Ludia Panggalo (SEKOLAH TINGGI EKONOMI JAMBATAN BULAN TIMIKA)



Article Info

Publish Date
14 Nov 2018

Abstract

The aim of this research are: 1) To know the feasibility of debtor character at PT Bank Rakyat Indonesia, Unit Simpang Lima SP 2; 2) To know the feasibility of debtor capacities; 3) To know the feasibility of capital of the debtor; 4) To know the feasibility collateral (guarantee/collateral) of the debtors; 5) To know the feasibility condition of economy (economic conditions) of the debtor. The researcher used to take two samples being processed filing debtor credit. Data analysis techniques used are as follows: 1) To know the feasibility of the debtor character used table to analyze the character of the debtor; 2) To know the feasibility of capacity (ability) of the debtor used the formula RPC (repayment capacity), namely: RPC = (total revenue minus cost and expenses) x 75%; 3) To know the feasibility of capital of the debtor are used Total Asset to debt ratio; 4) To know the eligibility of collateral (guarantee) of the debtor used the calculation by estimating the sales price guarantee using market value and liquidation value; 5) To know the feasibility condition of economy (economic conditions)of the debtor used the scoring table. The results of research showed that: 1) the feasibility of characters (character/characters) debtor rated by 3 mutation analysis tools that account, BI Checking and checking community.
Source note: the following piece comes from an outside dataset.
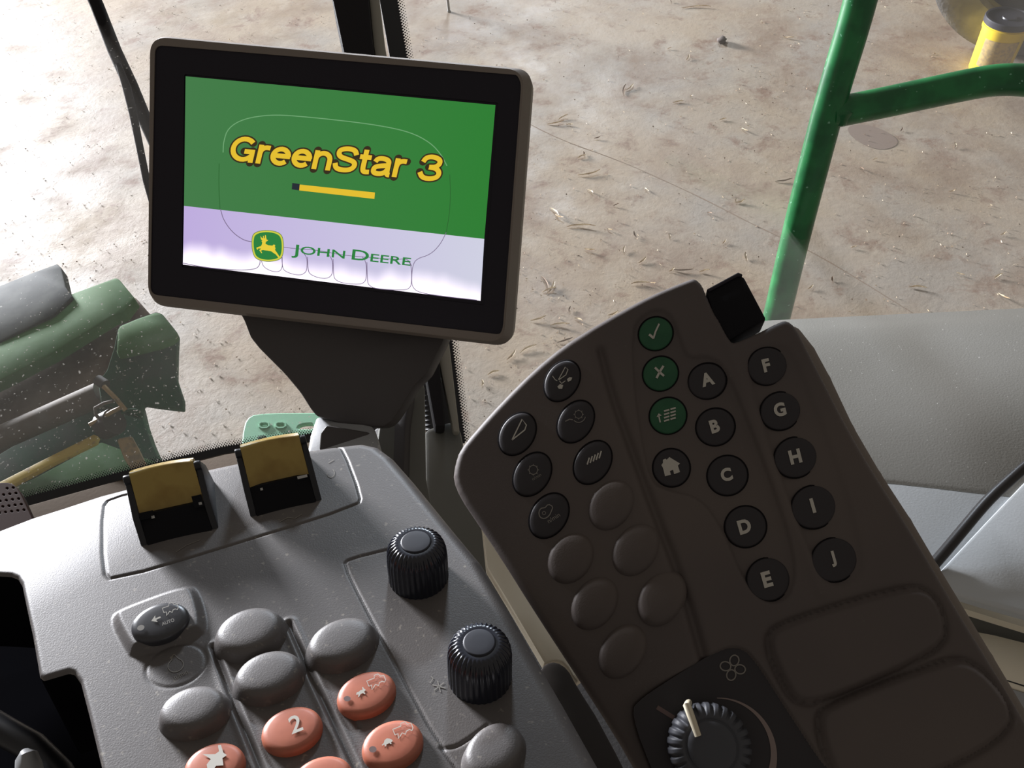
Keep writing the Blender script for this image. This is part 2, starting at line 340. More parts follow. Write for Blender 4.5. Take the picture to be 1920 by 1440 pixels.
def floor_mat():
    m = bpy.data.materials.new('dusty_concrete'); m.use_nodes = True; t = m.node_tree; N = t.nodes; L = t.links; b = N['Principled BSDF']; tc = N.new('ShaderNodeTexCoord')
    src = None
    def noise(sc, det, rough=.6, dist_=0):
        n = N.new('ShaderNodeTexNoise'); n.inputs['Scale'].default_value = sc; n.inputs['Detail'].default_value = det; n.inputs['Roughness'].default_value = rough; n.inputs['Distortion'].default_value = dist_
        L.new(tc.outputs['Object'], n.inputs[0]); return n
    def lay(c2, n, lo, hi, amt=1):
        nonlocal src
        mr = N.new('ShaderNodeMapRange'); mr.inputs[1].default_value = lo; mr.inputs[2].default_value = hi; mr.inputs[4].default_value = amt; L.new(n.outputs[0], mr.inputs[0])
        mx = N.new('ShaderNodeMix'); mx.data_type = 'RGBA'; L.new(mr.outputs[0], mx.inputs[0])
        if src is None: mx.inputs[6].default_value = (.36, .285, .20, 1)
        else: L.new(src, mx.inputs[6])
        mx.inputs[7].default_value = c2; src = mx.outputs[2]
    lay((.32, .29, .25, 1), noise(.9, 4), .42, .62, .8)
    lay((.245, .175, .12, 1), noise(1.3, 8, .68, .4), .47, .66, .9)
    lay((.43, .37, .29, 1), noise(3.2, 6, .65), .53, .72, .7)
    lay((.20, .12, .078, 1), noise(4.2, 9, .72, .3), .54, .66, .85)
    lay((.17, .115, .075, 1), noise(26, 5, .7), .62, .72, .6)
    L.new(src, b.inputs['Base Color'])
    r = noise(2.1, 5); mr = N.new('ShaderNodeMapRange'); mr.inputs[1].default_value = .35; mr.inputs[2].default_value = .68; mr.inputs[3].default_value = .44; mr.inputs[4].default_value = .78; b.inputs['Specular IOR Level'].default_value = .35; L.new(r.outputs[0], mr.inputs[0]); L.new(mr.outputs[0], b.inputs['Roughness'])
    h = noise(22, 6, .7); bp = N.new('ShaderNodeBump'); bp.inputs['Strength'].default_value = .35; bp.inputs['Distance'].default_value = .006; L.new(h.outputs[0], bp.inputs['Height']); L.new(bp.outputs[0], b.inputs['Normal'])
    return m
M['floor'] = floor_mat()
M['glass'] = glass_mat('dusty_windshield', .045, .55); M['glass2'] = glass_mat('side_window_glass', .05, .0)

# ================================================================== SETTING
# shed floor
g = []; nx_, ny_ = 90, 90
for j in range(ny_+1):
    for i in range(nx_+1):
        x = -9+20*i/nx_; y = -3+18*j/ny_; g.append((x, y, .0004*math.sin(x*2.1+y)*math.cos(y*1.7)-.0006))
tag(mk('floor', g, [(j*(nx_+1)+i, j*(nx_+1)+i+1, (j+1)*(nx_+1)+i+1, (j+1)*(nx_+1)+i) for j in range(ny_) for i in range(nx_)], M['floor']), 'dusty beige concrete shed floor strewn with dry husks', kind='structure')
FLOOR = bpy.data.objects['floor']
jp = [ground(u, v, .001) for u, v in chaikin([(960, 215), (1050, 262), (1160, 300), (1250, 340), (1330, 378), (1420, 425), (1520, 470), (1620, 530), (1700, 580), (1800, 640)], 2, False)]
V = []; Fc = []
for k, p in enumerate(jp):
    w = .0025+.004*random.random(); V += [p+np.array([0, w, 0]), p-np.array([0, w, 0])]
Fc = [(2*k, 2*k+1, 2*k+3, 2*k+2) for k in range(len(jp)-1)]
mk('joint', V, Fc, mat('floor_joint_dirt', (.25, .18, .125, 1), .9), FLOOR, label='dirt-filled joint line in the concrete')
# damp stain
sg = chaikin([(1590, 235), (1625, 232), (1660, 245), (1685, 262), (1680, 275), (1650, 282), (1615, 270), (1590, 250)], 2)
mk('stain', [ground(u, v, .0009) for u, v in sg], [list(range(len(sg)))], mat('damp_stain', (.215, .16, .125, 1), .6), FLOOR, label='damp dark stain beside the green rail')

# cab shell: windshield, side window, pillar, sill, floor
nW = (-.05, .28, 1); PW = at(400, 500, 1.12); NW = camdir(*nW)
ws = thing('window_1', 'dusty front windshield behind the display', None, PW, kind='structure')
prism('glass_pane', pp([(-500, -500), (600, -500), (690, 0), (800, 600), (835, 788), (590, 812), (421, 837), (207, 890), (60, 929), (-500, 1080)], PW, NW), NW, .005, M['glass'], ws)
band = [(-500, 1078), (60, 929), (207, 890), (330, 858), (421, 837), (590, 812), (700, 800), (835, 788)]
low = [(-500, 1102), (60, 949), (207, 908), (330, 874), (421, 851), (590, 827), (700, 815), (835, 803)]
prism('frit_band', pp(band+low[::-1], PW+NW*.002, NW), NW, .004, M['black'], ws, label='black ceramic edge band')
def frit_dots(line, off, name, parent, P0, n, rows=4, pitch=5.0, size=2.1):
    L_ = np.array(line, float); seg = np.linalg.norm(np.diff(L_, axis=0), axis=1); tot = seg.sum(); cs = np.concatenate([[0], np.cumsum(seg)]); V = []; Fc = []
    for r_ in range(rows):
        sz = size*(1-.72*r_/rows); s = (r_ % 2)*pitch/2
        while s < tot:
            k = min(np.searchsorted(cs, s, 'right')-1, len(seg)-1); p = L_[k]+(L_[k+1]-L_[k])*(s-cs[k])/seg[k]; d = (L_[k+1]-L_[k])/seg[k]; nn = np.array([d[1], -d[0]])*off
            c = p+nn*(1+r_*pitch*.62); b = len(V)
            for a_, b_ in ((1, 0), (0, 1), (-1, 0), (0, -1)): V.append(hitp(c[0]+a_*sz, c[1]+b_*sz, P0, n))
            Fc.append((b, b+1, b+2, b+3)); s += pitch
    o = mk(name, V, Fc, M['black'], parent, smooth=False); o['kind'] = 'stuff'; return o
frit_dots(band, 1, 'frit_dot', ws, PW+NW*.0025, NW)
PS = at(1200, 300, 1.15); NS = camdir(.25, .3, 1)
w2 = thing('window_2', 'clear side window right of the black pillar', None, PS, kind='structure')
prism('glass_pane', pp([(720, -500), (2500, -500), (2500, 1100), (960, 900), (868, 835), (845, 640), (760, 100)], PS, NS), NS, .005, M['glass2'], w2)
fl = [(700, -300), (745, 0), (760, 90), (800, 330), (848, 645), (872, 830)]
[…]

Based on analysis of the character of debtor A and debtor B deserves credit facility. 2) In terms of the capacity of debtor A and B deserves credit for its RPC Rp 3.802.500and Rp1.762.500; 3) The leverage ratio for debtor A and debtor B each 0:04 and 0.0084, financing itself by debtor A and debtor B each 0 and 0; 4) A debtor's total collateral coverage of debtor A and B each 140% and 102,4%; 5) Based on the scoring table, debtor A and debtor B deserves credit. A score value for the debtor A and B each 2, 6 and 4.